Warum die Katharinenkirche in diesem Winter kalt bleibt

Nach zwei Corona-Wintern sind wir Kummer gewohnt. Trotzdem ist es eine niederschmetternde Nachricht: Im Winter 2022/23 werden die Frankfurter Kirchen nicht geheizt; nur der Frostschutz ist zu beachten, damit keine Schäden an Bauwerken und Einrichtungen entstehen können. So haben es die Frankfurter evangelischen Kirchengemeinden am 14. September in der Regionalversammlung mit großer Mehrheit beschlossen. Wir werden uns also in der kalten Jahreszeit warm anziehen müssen, wenn wir an Gottesdiensten, Konzerten und Veranstaltungen in der Katharinenkirche teilnehmen wollen.

Wer die Nachrichten seit Beginn der russischen Invasion der Ukraine aufmerksam verfolgt hat, konnte von dieser Entwicklung nicht überrascht werden. Unsere Abhängigkeit von russischem Erdgas macht uns erpressbar. Schon im Juni hat die Bundesregierung die „Alarmstufe“ des Notfallplans für die Gasversorgung ausgerufen; in den Zeitungen kann man die Füllstände der Gasspeicher tagesaktuell verfolgen. Gleichzeitig steigen die Energiepreise seit 2021 auf immer neue, vorher unvorstellbare Höhen.

Selbst wenn im Winter genug Gas geliefert wird, kann es sich bei den derzeitigen Preisen nicht mehr jeder leisten. Bäckereien, Brauereien und Glasschmelzen kündigen an, im Winter schließen zu müssen. Theater, Gaststätten und Altenheime geraten in wirtschaftliche Not. Sollen wir in dieser Situation an unserer Gewohnheit festhalten, die Kirche in der kalten Jahreszeit auf kuscheligen Temperaturen zu halten? Immerhin erhielt die Katharinenkirche als eine der ersten Kirchen Frankfurts schon 1857 eine damals hochmoderne Warmluftheizung. An der Technik hat sich seitdem wenig geändert, auch wenn wir heute nicht mehr mit Holz oder Kohle heizen. Eine Luftheizung braucht vergleichsweise viel Energie.
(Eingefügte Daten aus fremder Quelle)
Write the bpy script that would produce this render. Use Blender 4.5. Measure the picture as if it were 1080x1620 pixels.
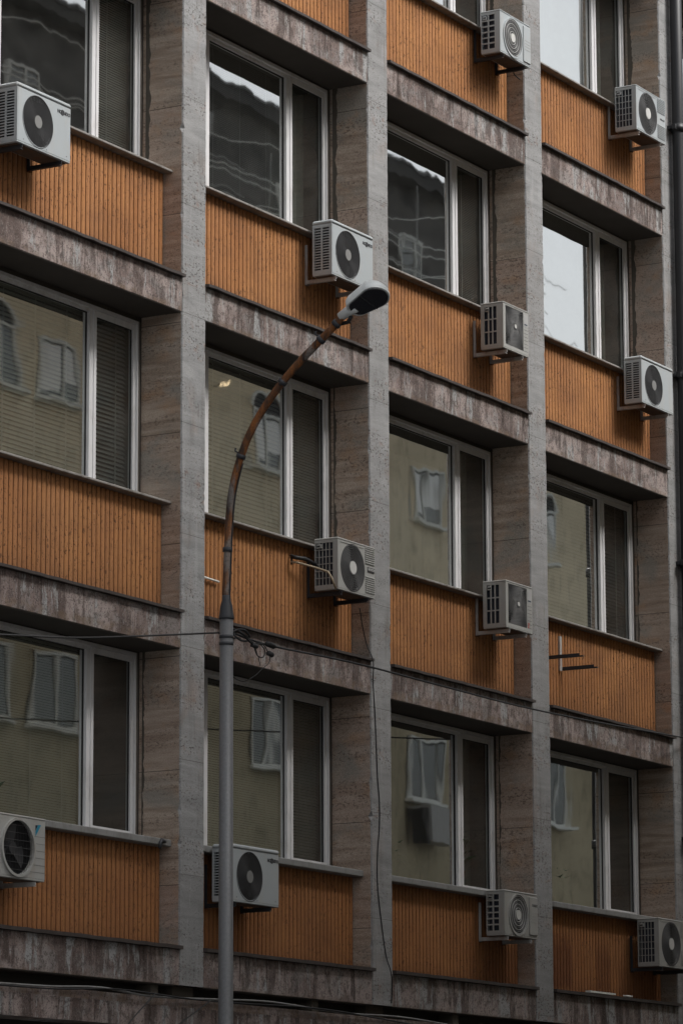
import bpy, math, random
from mathutils import Vector, Matrix
random.seed(7)
sc = bpy.context.scene
for o in list(bpy.data.objects): bpy.data.objects.remove(o)
R = math.radians

# ------------------------------------------------------------------ camera
CAM = (-29.708, -18.805, 1.762); YAW, PITCH, ROLL, FPX = 29.881, 10.740, -0.221, 6011.6
def cam_axes():
    a, p, r = R(YAW), R(PITCH), R(ROLL)
    f = Vector((math.cos(a)*math.cos(p), math.sin(a)*math.cos(p), math.sin(p)))
    ri = Vector((math.sin(a), -math.cos(a), 0)); up = ri.cross(f)
    return ri*math.cos(r)+up*math.sin(r), up*math.cos(r)-ri*math.sin(r), f
RI, UP, FW = cam_axes()
cd = bpy.data.cameras.new('camera'); cam = bpy.data.objects.new('camera', cd)
sc.collection.objects.link(cam); sc.camera = cam
cd.sensor_fit = 'HORIZONTAL'; cd.sensor_width = 36; cd.lens = FPX/1080*36
cd.clip_start = 0.5; cd.clip_end = 2000
m = Matrix(((RI.x, UP.x, -FW.x, CAM[0]), (RI.y, UP.y, -FW.y, CAM[1]), (RI.z, UP.z, -FW.z, CAM[2]), (0, 0, 0, 1)))
cam.matrix_world = m
def ray(u, v): return FW + RI*((u-540)/FPX) + UP*((810-v)/FPX)
def aty(u, v, y):                     # measured point of the photograph on a wall plane y = const
    d = ray(u, v); t = (y-CAM[1])/d.y; return Vector(CAM)+d*t
def atx(u, v, x):
    d = ray(u, v); t = (x-CAM[0])/d.x; return Vector(CAM)+d*t

# ------------------------------------------------------------------ world, sun, exposure
SUN_EL, SUN_AZ = 49, 170             # azimuth of the sun, degrees from +Y clockwise
w = bpy.data.worlds.new("World"); sc.world = w; w.use_nodes = True
nt = w.node_tree; bg = nt.nodes['Background']
sky = nt.nodes.new('ShaderNodeTexSky'); sky.sky_type = 'NISHITA'; sky.sun_disc = False
sky.sun_elevation = R(SUN_EL); sky.sun_rotation = R(SUN_AZ); sky.dust_density = 5; sky.air_density = 1.0
hs = nt.nodes.new('ShaderNodeHueSaturation'); hs.inputs['Saturation'].default_value = 0.22
nt.links.new(sky.outputs[0], hs.inputs['Color']); nt.links.new(hs.outputs[0], bg.inputs['Color'])
bg.inputs['Strength'].default_value = 0.08
sd = bpy.data.lights.new('sun', 'SUN'); sd.energy = 1.5; sd.angle = R(22); sd.color = (1, .97, .93)
so = bpy.data.objects.new('sun', sd); sc.collection.objects.link(so)
az = R(SUN_AZ); sdir = Vector((math.sin(az)*math.cos(R(SUN_EL)), math.cos(az)*math.cos(R(SUN_EL)), math.sin(R(SUN_EL))))
so.rotation_euler = (-sdir).to_track_quat('-Z', 'Y').to_euler()
so.location = sdir*60
sc.view_settings.view_transform = 'Standard'; sc.view_settings.look = 'None'
sc.view_settings.exposure = 1.0; sc.view_settings.gamma = 1
sc.cycles.use_denoising = True
sc.cycles.max_bounces = 8; sc.cycles.transparent_max_bounces = 16; sc.cycles.glossy_bounces = 4

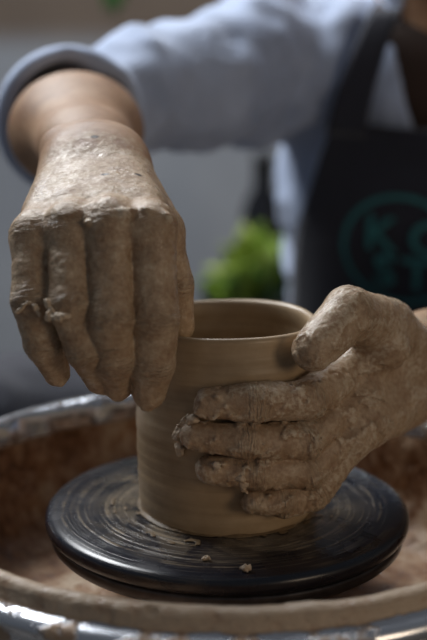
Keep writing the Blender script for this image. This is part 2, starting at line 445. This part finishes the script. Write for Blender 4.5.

Außerdem läßt sie sich nur schwer regeln. Um Schäden an der empfindlichen Orgel zu vermeiden, darf die Temperatur nur sehr langsam verändert werden.

Wenn wir weitermachten wie bisher, würden sich die Heizkosten unserer Gemeinde im nächsten Winter vervielfachen. Würden wir die Katharinenkirche heizen wie in den letzten Jahren gewohnt, würde das in einem Winter mehr Geld verschlingen, als wir für die Kirchenmusik oder die Obdachlosenarbeit im ganzen Jahr ausgeben können. Wenn man es so betrachtet, fällt die Entscheidung plötzlich ganz leicht. Sollen wir unsere Bequemlichkeit wichtiger nehmen als unseren Verkündigungsauftrag?

Mir fällt dazu ein, was Jesus uns in der Bergpredigt über das Fasten lehrt: Wir sollen dabei nicht sauer dreinsehen wie die Heuchler, die zeitweilig auf Luxusgewohnheiten verzichten; denn Fasten ist kein Egotrip, sondern eine ernste Angelegenheit. Als Jesus in der Wüste fastete, vertiefte er damit seine Beziehung zu Gott. Ihm wurde klar, was wirklich wichtig und gut für ihn ist. Erst als er seine Schwäche spürte, wurde er stark genug, dem Versucher zu widerstehen.

Vielleicht sind wir in unserer Gesellschaft an einem solchen Punkt angelangt: Solange wir unsere Kirchen immer weiter heizen wie bisher, tragen wir weiter zum Klimawandel bei. Wir helfen weiterhin, einen mörderischen Krieg zu finanzieren. Wir verbrauchen weiterhin Ressourcen, die künftigen Generationen nicht mehr zur Verfügung stehen werden.

Auf einmal finde ich die Aussicht auf eine kalte Kirche gar nicht mehr niederschmetternd, sondern ermutigend. Wenn wir in uns in diesem Winter warm angezogen zum Gottesdienst oder zur Bachvesper versammeln, können vielleicht auch wir klarer erkennen was wirklich wichtig und gut für uns ist. Künftige Generationen werden hoffentlich berichten können, daß im Winter 2022/23 die Weichen gestellt wurden für einen gerechten und nachhaltigen Umgang mit Energie und kostbaren Ressourcen.